Step 7 (The One I Learned the Hard Way): Plan for the "Boring" Stuff
This is the step no one tells you about. You've bought the perfect Cybex piece. It's delivered. It weighs 800 lbs. Now, how do you get it into the gym?
We once got a beautiful Cybex arc trainer delivered, but it arrived on a Friday at 4 PM. The crew had left. It sat in the hallway over the weekend. The fire marshal almost fined us because it blocked an egress.
Here's my long-term planning checklist for this:
- Schedule the delivery window: Don't just say "morning." Say "8 AM to 10 AM, and I need a crew of at least two movers."
- Check path of travel: Will it fit through the door?
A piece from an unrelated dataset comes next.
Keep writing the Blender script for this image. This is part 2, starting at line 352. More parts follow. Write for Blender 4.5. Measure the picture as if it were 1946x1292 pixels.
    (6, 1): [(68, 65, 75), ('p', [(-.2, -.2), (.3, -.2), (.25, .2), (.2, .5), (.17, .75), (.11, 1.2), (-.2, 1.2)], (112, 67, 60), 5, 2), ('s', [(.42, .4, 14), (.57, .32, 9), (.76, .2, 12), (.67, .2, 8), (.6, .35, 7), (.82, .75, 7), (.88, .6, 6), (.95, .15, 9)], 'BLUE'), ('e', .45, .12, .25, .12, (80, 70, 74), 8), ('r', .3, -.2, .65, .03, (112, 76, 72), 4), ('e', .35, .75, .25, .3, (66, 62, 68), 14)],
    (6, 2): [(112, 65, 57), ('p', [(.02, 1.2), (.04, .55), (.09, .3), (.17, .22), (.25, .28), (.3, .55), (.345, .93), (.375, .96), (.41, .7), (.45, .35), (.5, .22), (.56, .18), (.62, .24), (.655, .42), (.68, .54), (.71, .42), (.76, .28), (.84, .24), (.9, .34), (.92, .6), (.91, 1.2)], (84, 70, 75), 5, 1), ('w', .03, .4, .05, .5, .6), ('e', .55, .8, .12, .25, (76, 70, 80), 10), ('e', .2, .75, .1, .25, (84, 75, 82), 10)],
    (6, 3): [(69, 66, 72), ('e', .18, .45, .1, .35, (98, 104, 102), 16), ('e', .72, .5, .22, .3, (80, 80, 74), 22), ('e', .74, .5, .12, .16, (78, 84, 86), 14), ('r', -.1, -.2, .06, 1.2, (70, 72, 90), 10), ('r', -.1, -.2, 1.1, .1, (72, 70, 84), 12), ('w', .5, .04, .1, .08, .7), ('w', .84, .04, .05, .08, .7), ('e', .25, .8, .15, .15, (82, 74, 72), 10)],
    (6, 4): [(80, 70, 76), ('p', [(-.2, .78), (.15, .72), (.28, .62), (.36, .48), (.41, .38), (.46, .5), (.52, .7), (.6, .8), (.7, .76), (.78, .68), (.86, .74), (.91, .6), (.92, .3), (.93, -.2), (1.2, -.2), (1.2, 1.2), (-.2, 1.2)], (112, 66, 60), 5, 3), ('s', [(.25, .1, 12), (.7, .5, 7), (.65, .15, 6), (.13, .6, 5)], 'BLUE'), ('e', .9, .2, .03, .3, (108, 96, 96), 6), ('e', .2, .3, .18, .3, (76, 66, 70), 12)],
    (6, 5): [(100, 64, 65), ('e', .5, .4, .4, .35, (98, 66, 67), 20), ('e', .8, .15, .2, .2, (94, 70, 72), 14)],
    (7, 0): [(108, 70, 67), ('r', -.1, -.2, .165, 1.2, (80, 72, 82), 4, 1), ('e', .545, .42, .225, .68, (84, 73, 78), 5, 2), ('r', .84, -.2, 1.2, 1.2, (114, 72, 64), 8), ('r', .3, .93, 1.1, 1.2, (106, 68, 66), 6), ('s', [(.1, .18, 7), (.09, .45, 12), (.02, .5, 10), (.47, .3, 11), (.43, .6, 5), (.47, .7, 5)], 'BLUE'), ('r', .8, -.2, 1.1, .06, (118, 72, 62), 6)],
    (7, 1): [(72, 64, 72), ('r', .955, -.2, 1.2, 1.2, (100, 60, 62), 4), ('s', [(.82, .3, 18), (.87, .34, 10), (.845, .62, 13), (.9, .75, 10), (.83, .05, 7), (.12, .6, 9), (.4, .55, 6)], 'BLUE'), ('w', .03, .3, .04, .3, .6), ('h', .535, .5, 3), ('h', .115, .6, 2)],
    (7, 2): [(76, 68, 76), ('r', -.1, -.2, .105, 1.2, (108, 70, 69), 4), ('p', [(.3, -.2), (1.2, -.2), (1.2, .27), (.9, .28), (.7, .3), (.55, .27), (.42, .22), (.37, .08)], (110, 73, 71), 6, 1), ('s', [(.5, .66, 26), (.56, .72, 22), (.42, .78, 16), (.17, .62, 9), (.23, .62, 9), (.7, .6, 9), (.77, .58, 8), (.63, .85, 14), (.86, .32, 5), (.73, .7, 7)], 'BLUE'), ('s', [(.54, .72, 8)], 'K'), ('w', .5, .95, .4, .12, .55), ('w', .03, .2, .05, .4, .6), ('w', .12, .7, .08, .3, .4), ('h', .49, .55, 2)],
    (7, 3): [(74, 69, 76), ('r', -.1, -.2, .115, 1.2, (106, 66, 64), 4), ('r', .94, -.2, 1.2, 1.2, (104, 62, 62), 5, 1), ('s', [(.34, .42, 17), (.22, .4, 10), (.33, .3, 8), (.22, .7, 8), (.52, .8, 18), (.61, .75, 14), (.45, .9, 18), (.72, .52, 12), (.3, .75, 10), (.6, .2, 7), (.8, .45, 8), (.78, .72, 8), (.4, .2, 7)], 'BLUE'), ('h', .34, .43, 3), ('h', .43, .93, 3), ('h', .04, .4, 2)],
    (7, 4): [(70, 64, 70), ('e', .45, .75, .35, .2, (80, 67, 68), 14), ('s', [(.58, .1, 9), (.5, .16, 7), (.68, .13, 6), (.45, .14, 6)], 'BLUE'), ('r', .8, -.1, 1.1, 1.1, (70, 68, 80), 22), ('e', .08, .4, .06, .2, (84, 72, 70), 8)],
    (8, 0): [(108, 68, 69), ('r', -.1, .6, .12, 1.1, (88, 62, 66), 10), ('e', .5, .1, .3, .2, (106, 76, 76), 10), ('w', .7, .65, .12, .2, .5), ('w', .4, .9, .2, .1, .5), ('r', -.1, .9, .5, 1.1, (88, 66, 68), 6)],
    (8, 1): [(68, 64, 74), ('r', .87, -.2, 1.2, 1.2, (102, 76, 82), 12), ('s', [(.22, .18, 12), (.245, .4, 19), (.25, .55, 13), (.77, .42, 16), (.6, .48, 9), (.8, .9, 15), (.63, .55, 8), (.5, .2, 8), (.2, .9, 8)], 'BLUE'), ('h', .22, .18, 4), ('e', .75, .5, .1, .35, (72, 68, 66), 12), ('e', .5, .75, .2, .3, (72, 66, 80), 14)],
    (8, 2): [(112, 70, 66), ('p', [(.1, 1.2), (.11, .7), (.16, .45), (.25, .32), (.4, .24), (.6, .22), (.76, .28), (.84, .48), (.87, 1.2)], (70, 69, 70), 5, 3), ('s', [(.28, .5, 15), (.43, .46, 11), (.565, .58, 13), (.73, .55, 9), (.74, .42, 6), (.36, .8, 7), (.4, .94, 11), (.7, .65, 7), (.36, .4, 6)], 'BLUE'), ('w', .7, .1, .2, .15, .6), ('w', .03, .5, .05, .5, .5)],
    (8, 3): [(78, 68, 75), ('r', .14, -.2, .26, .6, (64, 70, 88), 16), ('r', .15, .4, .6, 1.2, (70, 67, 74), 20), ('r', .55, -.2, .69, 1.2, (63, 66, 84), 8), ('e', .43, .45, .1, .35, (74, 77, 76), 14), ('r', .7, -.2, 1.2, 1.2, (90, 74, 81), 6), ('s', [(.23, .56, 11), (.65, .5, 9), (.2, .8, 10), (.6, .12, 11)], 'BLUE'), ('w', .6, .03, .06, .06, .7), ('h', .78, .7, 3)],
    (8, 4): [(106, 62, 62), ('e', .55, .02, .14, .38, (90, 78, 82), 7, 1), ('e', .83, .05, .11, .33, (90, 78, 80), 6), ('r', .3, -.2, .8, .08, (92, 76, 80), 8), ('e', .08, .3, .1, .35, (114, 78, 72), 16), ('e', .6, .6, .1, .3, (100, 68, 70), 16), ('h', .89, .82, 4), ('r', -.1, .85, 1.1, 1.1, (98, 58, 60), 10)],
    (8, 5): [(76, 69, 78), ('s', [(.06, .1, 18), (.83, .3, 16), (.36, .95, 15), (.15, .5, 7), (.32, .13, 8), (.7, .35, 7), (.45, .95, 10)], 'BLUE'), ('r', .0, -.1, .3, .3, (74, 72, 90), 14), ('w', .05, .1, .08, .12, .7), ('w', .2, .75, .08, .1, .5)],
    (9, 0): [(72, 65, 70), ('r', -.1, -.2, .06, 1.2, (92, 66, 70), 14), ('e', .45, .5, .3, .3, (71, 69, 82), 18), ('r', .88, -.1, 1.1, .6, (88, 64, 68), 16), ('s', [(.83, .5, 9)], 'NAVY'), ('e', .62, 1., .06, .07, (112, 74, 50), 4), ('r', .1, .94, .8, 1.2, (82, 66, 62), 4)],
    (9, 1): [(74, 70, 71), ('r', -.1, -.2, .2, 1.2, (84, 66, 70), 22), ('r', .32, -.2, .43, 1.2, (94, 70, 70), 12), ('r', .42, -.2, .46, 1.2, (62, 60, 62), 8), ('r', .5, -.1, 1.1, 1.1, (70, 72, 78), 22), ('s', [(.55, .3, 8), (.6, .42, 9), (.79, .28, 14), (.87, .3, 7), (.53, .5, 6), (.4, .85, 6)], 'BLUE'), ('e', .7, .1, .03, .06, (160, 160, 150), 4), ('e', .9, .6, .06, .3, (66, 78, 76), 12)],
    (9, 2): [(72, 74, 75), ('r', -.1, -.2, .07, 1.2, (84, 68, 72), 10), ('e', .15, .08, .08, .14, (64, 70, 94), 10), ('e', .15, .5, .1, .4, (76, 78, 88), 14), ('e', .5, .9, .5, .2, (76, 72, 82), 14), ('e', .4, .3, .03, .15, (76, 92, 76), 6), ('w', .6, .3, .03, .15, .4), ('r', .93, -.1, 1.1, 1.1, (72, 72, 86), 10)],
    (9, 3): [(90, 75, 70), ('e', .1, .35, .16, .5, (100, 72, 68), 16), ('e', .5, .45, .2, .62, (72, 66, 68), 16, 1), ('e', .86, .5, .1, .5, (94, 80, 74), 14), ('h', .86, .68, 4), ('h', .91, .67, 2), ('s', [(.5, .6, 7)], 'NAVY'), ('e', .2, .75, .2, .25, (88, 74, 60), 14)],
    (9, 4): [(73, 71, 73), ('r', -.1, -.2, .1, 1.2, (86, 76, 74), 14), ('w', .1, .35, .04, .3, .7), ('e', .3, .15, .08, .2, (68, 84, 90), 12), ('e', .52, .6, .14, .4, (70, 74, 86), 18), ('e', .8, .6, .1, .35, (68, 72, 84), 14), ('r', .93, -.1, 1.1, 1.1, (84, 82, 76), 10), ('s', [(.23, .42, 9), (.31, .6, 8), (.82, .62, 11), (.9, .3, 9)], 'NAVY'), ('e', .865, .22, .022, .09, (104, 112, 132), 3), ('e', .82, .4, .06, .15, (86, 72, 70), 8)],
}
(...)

Through the hallway? On the elevator? (This is how we learned our elevator wasn't big enough for a commercial leg press.)
- Coordinate with maintenance: Make sure the gym floor is free, and there's someone to accept the delivery and sign off.
- Have a safety plan: Moving a heavy machine is dangerous. We use a furniture dolly rated for 1,000 lbs and have two people guiding. One bad lift can put someone out for weeks.
Checkpoint: You have a written delivery plan that covers the time, the path, the crew, and the safety equipment.
Final Thoughts on This Checklist
Look, I'm not going to tell you that using this checklist will make everything perfect. Equipment breaks. Quotes get mixed up. A vendor might be late. But using this checklist—especially Step 3 on TCO and Step 7 on the boring logistics—has saved us roughly $12,000 in potential mistakes over the past three years.
Five minutes of verification beats five days of correction. That's the only rule I live by now (this was back in 2022, after the leg press incident).